Change is not a dirty word!

We are often told change is constant, and I
think that we all recognize that this is a fact of life. This constant change is,
I am sure, the reason why we are sometimes tired, a little jittery and above all,

So, what is change and why is it constant?

The reason it is constant is obvious. As humans
we continue to grow, not only in stature – but also intellectually. Our powers of
reasoning become fully developed and we understand that standing still is not
an option – from school through to university or college, in our work
environment, and the continual changing face of our growing family.

We face this continuous forward momentum and we
deal with the changes that life thrusts upon us. We moan, groan and stress. But
in the end – in most cases – we accept the change or look for another
alternative and move on, readying ourselves for the next challenge life throws
our way

According to the Oxford dictionary, there are
many slightly different meanings of the word change. For example; as a verb: “make or become different”,
or as a noun: ”an act or process through which something becomes different”. One of the more pleasant meanings given is “arrive
at a fresh phase; become new “. While this has specific reference to the moon, I
believe should also be specific to retirement.

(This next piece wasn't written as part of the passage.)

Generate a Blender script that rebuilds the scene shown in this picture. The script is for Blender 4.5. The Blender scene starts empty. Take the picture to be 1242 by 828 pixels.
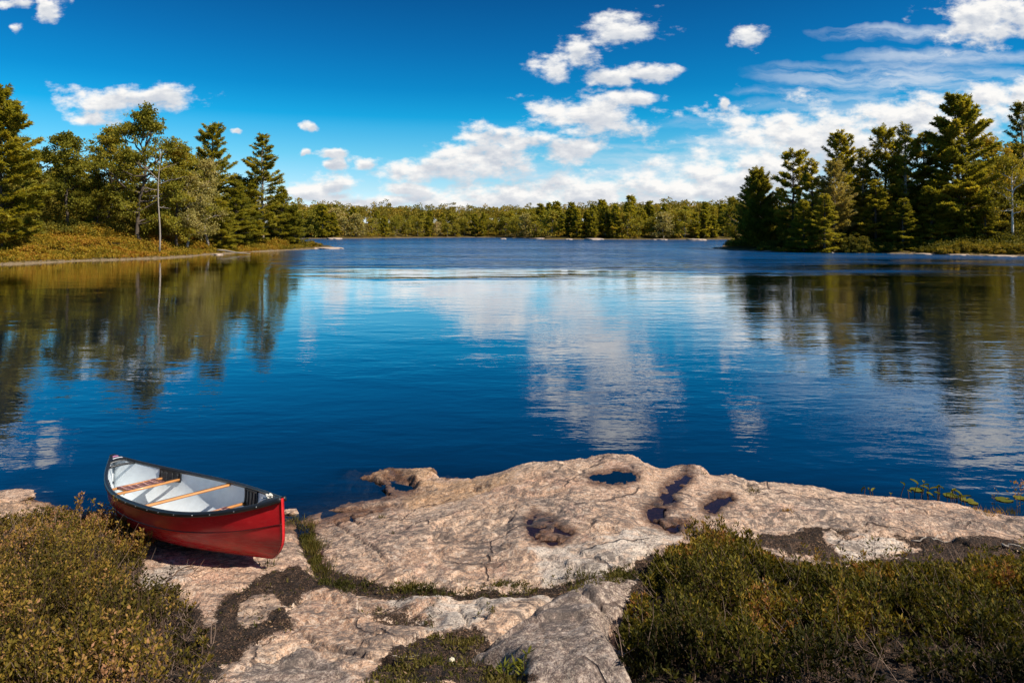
import bpy, math, random
import numpy as np
from mathutils import Vector, Matrix, Euler

# ------------------------------------------------------------------ camera, sky, sun
SC = bpy.context.scene
COL = SC.collection
F, CX, HY, CH = 828.0, 621.0, 278.0, 3.4          # focal (px of the 1242 px photo), centre, horizon row, eye height
cam_d = bpy.data.cameras.new("camera"); cam = bpy.data.objects.new("camera", cam_d); COL.objects.link(cam)
cam.location = (0, 0, CH); cam.rotation_euler = (math.radians(90), 0, 0)
cam_d.sensor_width = 36.0; cam_d.lens = 36.0 * F / 1242.0
cam_d.shift_y = -(414.0 - HY) / 1242.0
cam_d.clip_start = 0.05; cam_d.clip_end = 20000
SC.camera = cam

SUN_EL, SUN_AZ = math.radians(47), math.radians(115)      # azimuth clockwise from +Y
SUN = np.array([math.sin(SUN_AZ) * math.cos(SUN_EL), math.cos(SUN_AZ) * math.cos(SUN_EL), math.sin(SUN_EL)])
sd_ = bpy.data.lights.new("sun", 'SUN'); sun = bpy.data.objects.new("sun", sd_); COL.objects.link(sun)
sd_.energy = 5.0; sd_.angle = math.radians(0.5); sd_.color = (1.0, 0.93, 0.82)
sun.rotation_euler = Vector(-SUN).to_track_quat('-Z', 'Y').to_euler()
sun.location = (30, -10, 40)

SC.view_settings.view_transform = 'Standard'; SC.view_settings.look = 'None'
SC.view_settings.gamma = 1; SC.view_settings.exposure = 0.30; SC.view_settings.use_curve_mapping = False
SC.cycles.max_bounces = 6; SC.cycles.diffuse_bounces = 3; SC.cycles.glossy_bounces = 3
SC.cycles.transmission_bounces = 4; SC.cycles.transparent_max_bounces = 6
SC.cycles.caustics_reflective = False; SC.cycles.caustics_refractive = False
SC.cycles.use_denoising = True


class NT:
    """tiny node-tree writer"""
    def __init__(s, tree): s.t = tree; s.n = tree.nodes; s.l = tree.links
    def new(s, typ, ins=None, **props):
        nd = s.n.new('ShaderNode' + typ)
        for k, v in props.items(): setattr(nd, k, v)
        for k, v in (ins or {}).items(): s.put(nd.inputs[k], v)
        return nd
    def put(s, sock, v):
        if hasattr(v, 'bl_idname') and 'Socket' in v.bl_idname: s.l.new(v, sock)
        elif hasattr(v, 'outputs'): s.l.new(v.outputs[0], sock)
        else:
            if isinstance(v, (tuple, list)) and len(v) == 3 and sock.type == 'RGBA': v = (*v, 1)
            sock.default_value = v
    def math(s, op, a, b=0.0, c=0.0, clamp=False):
        nd = s.new('Math', {0: a, 1: b, 2: c}, operation=op); nd.use_clamp = clamp; return nd.outputs[0]
    def vec(s, op, a, b=(0, 0, 0), c=(0, 0, 0)):
        nd = s.new('VectorMath', {0: a, 1: b, 2: c}, operation=op)
        return nd.outputs['Value'] if op in ('DOT_PRODUCT', 'LENGTH') else nd.outputs[0]
    def ss(s, x, lo, hi, a=0.0, b=1.0):
        nd = s.new('MapRange', {0: x, 1: lo, 2: hi, 3: a, 4: b}, interpolation_type='SMOOTHSTEP'); return nd.outputs[0]
    def mix(s, f, a, b):
        nd = s.new('Mix', data_type='RGBA'); s.put(nd.inputs[0], f); s.put(nd.inputs[6], a); s.put(nd.inputs[7], b); return nd.outputs[2]
    def mul(s, f, a, b):
        nd = s.new('Mix', data_type='RGBA', blend_type='MULTIPLY'); s.put(nd.inputs[0], f); s.put(nd.inputs[6], a); s.put(nd.inputs[7], b); return nd.outputs[2]
    def noise(s, vec, scale, detail=3, rough=0.5, dist=0.0):
        nd = s.new('TexNoise', {'Vector': vec, 'Scale': scale, 'Detail': detail, 'Roughness': rough, 'Distortion': dist}); return nd.outputs[0]
    def ramp(s, x, stops):
        nd = s.new('ValToRGB', {0: x}); cr = nd.color_ramp
        while len(cr.elements) < len(stops): cr.elements.new(0.5)
        for e, (p, c) in zip(cr.elements, stops): e.position = p; e.color = (*c, 1)
        return nd.outputs[0]
    def attr(s, name): return s.new('Attribute', attribute_name=name).outputs['Fac']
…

Retirement is a huge change that requires some thought
and planning. However, in this instance I am not talking about the financial
aspects of retirement. I believe that the financial planning can often be the
easiest aspect when approaching retirement.

I have a plan for my retirement, and I am
confident it will be a fresh phase in my life, however I am concerned about one
aspect. Can I learn to relax?

What do I mean?

For most of us, when we do retire we will have
been working 40 to 50 hours per week for between 40 and 50 years. Now we will have
this time to yourself, to relax. But have we learnt how to do nothing.

Why do I ask this question?

In my case I am not sure I have learnt how to
do nothing, without feeling guilty about the fact that I am sitting, relaxing
and not stressing about work or life in general.

So, I decided to do some research and I thought
I might share a couple of insights into what I have learnt;

  • Meditation and yoga are the
    obvious skills I will need to learn
  • Practice sleeping, resting and
    staring into space, which I am sure my partner is going to be very excited
    about and will become a good excuse for not cleaning the yard
  • Physical activity, but at a
    much slower pace than my normal approach
  • Spending as much time as
    possible outside and in a natural environment
  • Avoiding people who constantly
    complain about their own life
  • Reading, and learning to play
    a musical instrument – not the Kazoo!

These are just a couple of suggestions from a
large amount of written and digital material which is available.

Now, I am unsure how successful I will be in my
retirement at some of suggestions, but I do look forward to the day when I can
give 100% of my attention and time to the problem.

Any suggestions are gratefully accepted!